Bernie Porn, a pollster with Epic-MRA, said with support for same-sex marriage trending upward among Michigan voters, he expects the issue to take center stage for both parties on a national level and locally in Michigan.

"There's been a sea-change of opinion on gay marriage and gay rights issues," Porn said. "Having this Supreme Court decision puts it more in play in politics."

A News 10 "Voice of the Voter" poll from May shows if the election were held today 55 percent of Michigan voters would support a constitution amendment to allow same-sex marriage.
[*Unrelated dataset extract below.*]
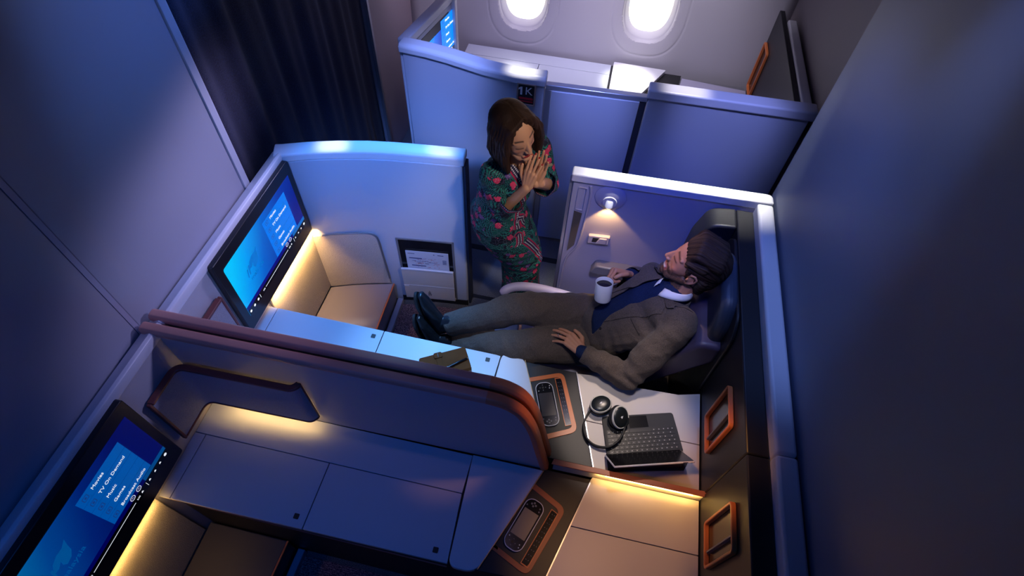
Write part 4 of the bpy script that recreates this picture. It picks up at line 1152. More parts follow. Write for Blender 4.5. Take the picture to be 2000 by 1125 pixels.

That same poll also shows 69 percent of voters would favor amending the state's "Elliot Larson" civil rights act to include protections against discrimination based on sexual orientation.

Porn said for Republicans running in competitive districts, their support or opposition of the issue could prove to be especially crucial.

"They have to be careful because Democrats overwhelmingly support gay marriage, Independents fairly solidly support gay marriage and even Republican women are not as opposed to it as Republican men," he said.

But even with a majority of voters supporting gay rights, Bill Ballenger with "Inside Michigan Politics" said any action at the state level on the topic of gay marriage probably won't happen in the next year.

"Most people are thinking if there's action in the direction of getting rid of Michigan's ban it's not going to be in 2014, it's probably going to be in 2016," Ballenger said.

Ballenger said he expects the issue would have a better chance of getting passed if it was taken up during a presidential election year because of bigger voter turnouts.